> **Supplied material**
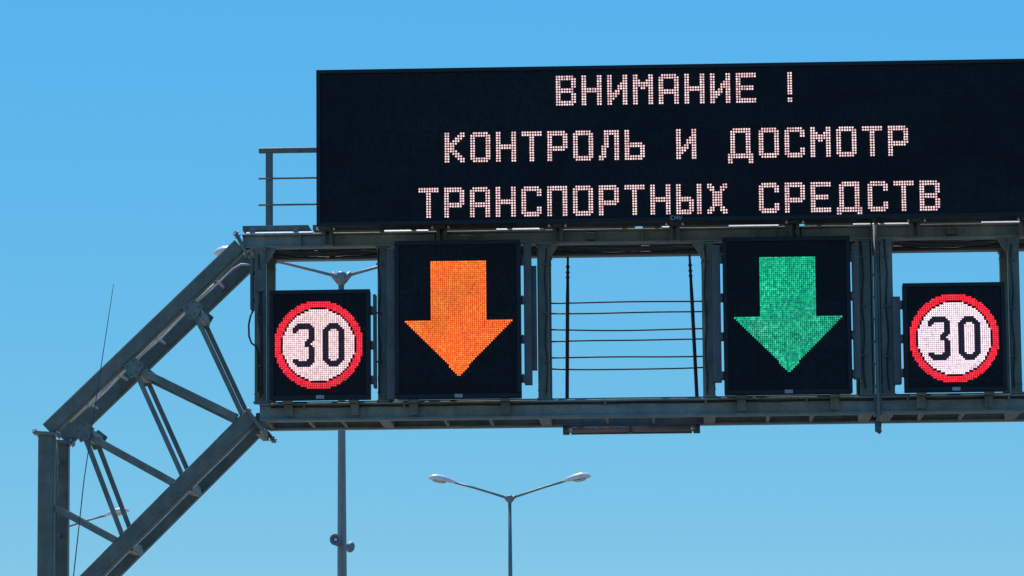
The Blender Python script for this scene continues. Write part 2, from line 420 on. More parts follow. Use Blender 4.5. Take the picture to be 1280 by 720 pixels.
# slanted lattice ends; built as (x, z) outlines, mirrored for the far end of the gantry
def lattice_end(mx):
    X = (lambda x: x) if not mx else (lambda x: XMIR - x)
    n1 = 43.6
    for ya, yb in (YF, YR):
        ym = (ya + yb) / 2; d = yb - ya
        # column
        mb = MB(); mb.bar((X(-6.461), ym, 0.0), (X(-6.461), ym, 5.335), 0.170, d, (0, 1, 0), 0.012)
        mb.box(min(X(-6.70), X(-6.22)), max(X(-6.70), X(-6.22)), ya - 0.12, yb + 0.12, 0.0, 0.035, 0.004)
        mb.build("column", M_STEEL, G)
        # upper slanted chord: outer line x=-6.274 z=5.652 -> x=-5.013 z=6.854
        du = Vector((1.261, 0, 1.202)).normalized(); nu = Vector((du.z, 0, -du.x))
        wu = 0.152 if ya < 0.5 else 0.190
        q0 = Vector((-6.274, ym, 5.652)) + nu * wu / 2
        a = q0 - du * 0.315; b = q0 + du * 2.475
        mb = MB(); mb.bar((X(a.x), ym, a.z), (X(b.x), ym, b.z), wu, d, (0, 1, 0), 0.012); mb.build("upper_slanted_chord", M_STEEL, G)
        # lower slanted chord
        dl = Vector((1.127, 0, 1.114)).normalized(); nl = Vector((dl.z, 0, -dl.x))
        q1 = Vector((-5.594, ym, 4.343)) + nl * 0.0825
        a = q1 - dl * 1.16; b = q1 + dl * 1.745
        mb = MB(); mb.bar((X(a.x), ym, a.z), (X(b.x), ym, b.z), 0.165, d, (0, 1, 0), 0.012); mb.build("lower_slanted_chord", M_STEEL, G)
        # web members
        for (x0, z0, x1, z1, w) in ((-6.085, 5.36, -5.655, 4.24, 0.048), (-5.555, 6.04, -5.03, 4.87, 0.048), (-4.93, 6.64, -4.40, 5.50, 0.048)):
            mb = MB(); mb.bar((X(x0), ym, z0), (X(x1), ym, z1), w, 0.06, (0, 1, 0), 0.004); mb.build("steep_brace", M_STEEL2, G)
        for (x0, z0, x1, z1, w) in ((-6.08, 5.345, -5.11, 4.80, 0.072), (-5.55, 6.03, -4.46, 5.485, 0.072), (-6.372, 4.56, -5.73, 4.205, 0.066)):
            mb = MB(); mb.bar((X(x0), ym - 0.005, z0), (X(x1), ym - 0.005, z1), w, 0.07, (0, 1, 0), 0.005); mb.build("shallow_brace", M_STEEL2, G)
        # gusset plates at the nodes
        for (x, z, s) in ((-6.07, 5.36, 0.10), (-5.55, 6.03, 0.10), (-4.93, 6.64, 0.10)):
            mb = MB()
            c = Vector((X(x), ya - 0.006, z))
            pts = [(-0.10, 0.01), (0.02, 0.10), (0.12, 0.02), (0.05, -0.10), (-0.03, -0.12)]
            sgn = -1 if mx else 1
            f0 = [mb.bm.verts.new((c.x + sgn * p[0], c.y, c.z + p[1])) for p in pts]
            f1 = [mb.bm.verts.new((c.x + sgn * p[0], c.y + 0.014, c.z + p[1])) for p in pts]
            mb.bm.faces.new(f0); mb.bm.faces.new(f1[::-1])
            for k in range(5): mb.bm.faces.new((f0[k], f0[(k + 1) % 5], f1[(k + 1) % 5], f1[k]))
            gp = mb.build("gusset_plate", M_STEEL2, G)
            for bx, bz in ((-0.055, 0.0), (0.01, 0.065), (0.075, 0.01), (0.035, -0.06), (-0.02, -0.085)):
                mb = MB(); mb.tube([(c.x + sgn * bx, c.y + 0.001, c.z + bz), (c.x + sgn * bx, c.y - 0.012, c.z + bz)], 0.010, 6); mb.build("bolt", M_BRACK, gp)
        # bolted flange plates where the pieces of the end meet
        for (x, z, ang, L) in ((-6.46, 5.338, -6.0, 0.27), (-4.412, 7.322, 118.0, 0.27), (-4.262, 5.445, 128.0, 0.33)):
            dd = Vector((math.cos(R(ang)), 0, math.sin(R(ang))))
            mb = MB()
            p0 = Vector((x, ym, z)) - dd * L / 2; p1 = Vector((x, ym, z)) + dd * L / 2
            mb.bar((X(p0.x), ym, p0.z), (X(p1.x), ym, p1.z), 0.036, d + 0.06, (0, 1, 0), 0.003)
            fp = mb.build("flange_plate", M_STEEL2, G)
            nn = Vector((-dd.z, 0, dd.x))
            for t in (-0.42, 0.42):
                for yy in (ya - 0.018, yb + 0.018):
                    c = Vector((x, yy, z)) + dd * (L * t)
                    mb = MB()
                    mb.tube([(X((c - nn * 0.034).x), yy, (c - nn * 0.034).z), (X((c + nn * 0.034).x), yy, (c + nn * 0.034).z)], 0.011, 6)
                    mb.build("bolt", M_GALV, fp)
    # pale clamps at the two outer corners
    for (x, z) in ((-6.585, 5.362), (-4.470, 7.425)):
        mb = MB(); mb.box(X(x) - 0.022, X(x) + 0.022, -0.03, 0.03, z - 0.022, z + 0.022, 0.008); mb.tube([(X(x), -0.045, z), (X(x), 0.05, z)], 0.012, 8)
        mb.build("corner_clamp", M_CONDUIT, G)
    # cross tubes between the two frames
    for (x, z, s) in ((-6.04, 5.34, 0.10), (-5.52, 6.00, 0.10), (-4.90, 6.61, 0.10), (-4.985, 4.778, 0.10), (-5.61, 4.155, 0.10), (-4.36, 7.32, 0.08), (-6.46, 5.10, 0.03), (-6.46, 4.32, 0.03), (-6.46, 3.4, 0.03), (-6.46, 2.0, 0.05), (-4.25, 5.35, 0.07)):
        mb = MB(); mb.bar((X(x), 0.152, z), (X(x), 0.948, z), s, s, (0, 0, 1), min(0.01, s * 0.1)); mb.build("cross_tube", M_STEEL2, G)
    # light tie rods across the slanted chord
    du = Vector((1.261, 0, 1.202)).normalized(); nu = Vector((du.z, 0, -du.x))
    for t in (0.18, 0.62, 1.18, 1.62, 2.05):
        c = Vector((-6.274, 0, 5.652)) + nu * 0.13 + du * t
        mb = MB(); mb.tube([(X(c.x), 0.15, c.z), (X(c.x), 0.95, c.z)], 0.014, 8); mb.build("tie_rod", M_GALV, G)
    # pale cable conduits clipped along the slanted chord
    for off, yy, t0, t1 in ((0.160, 0.16, -0.1, 2.0), (0.166, 0.24, 0.15, 2.25)):
        pts = []
        for k in range(9):
            t = t0 + (t1 - t0) * k / 8
            c = Vector((-6.274, yy, 5.652)) + nu * (off + 0.008 * math.sin(k * 1.9)) + du * t
            pts.append((X(c.x), yy, c.z))
        if yy > 0.2:
            e = Vector(pts[-1]); sg = -1 if mx else 1
            pts += [(e.x + sg * 0.09, yy, e.z + 0.05), (e.x + sg * 0.19, yy, e.z + 0.045), (e.x + sg * 0.26, yy, e.z + 0.0)]
        mb = MB(); mb.tube(pts, 0.011, 8); mb.build("cable_conduit", M_CONDUIT, G)
    dl = Vector((1.127, 0, 1.114)).normalized(); nl = Vector((dl.z, 0, -dl.x))
    pts = []
    for k in range(8):
        c = Vector((-5.594, 0.165, 4.343)) + nl * (0.170 + 0.004 * math.sin(k * 2.3)) + dl * (-1.0 + 2.68 * k / 7)
        pts.append((X(c.x), 0.165, c.z))
    mb = MB(); mb.tube(pts, 0.008, 8); mb.build("cable_conduit", M_CONDUIT, G)
    mb = MB(); mb.tube([(X(-6.368), 0.17, 0.4), (X(-6.368), 0.17, 3.0), (X(-6.370), 0.17, 5.28)], 0.009, 8); mb.build("cable_conduit", M_STEEL2, G)
lattice_end(False)
lattice_end(True)

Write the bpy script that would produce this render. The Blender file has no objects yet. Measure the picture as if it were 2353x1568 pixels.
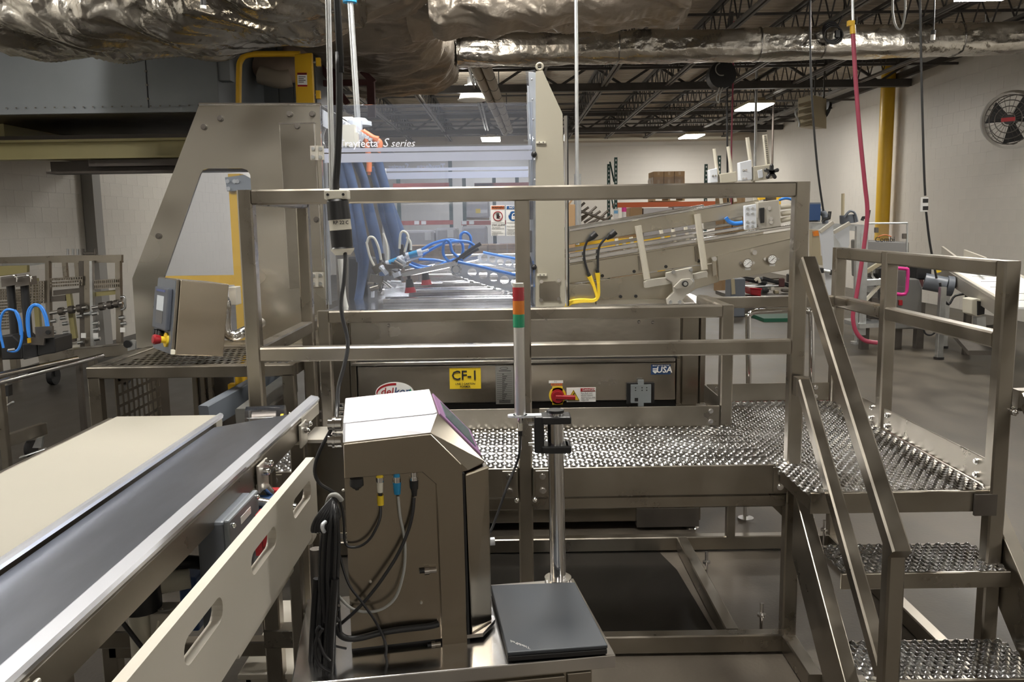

> **Objective**
Select every line in the material above where the string "script" occurs, and copy it.

> **Written solution**
The Blender Python script for this scene continues. Write part 2, from line 420 on. More parts follow. Use Blender 4.5. Take the picture to be 1280 by 720 pixels.
Write the bpy script that would produce this render. The Blender file has no objects yet. Measure the picture as if it were 2353x1568 pixels.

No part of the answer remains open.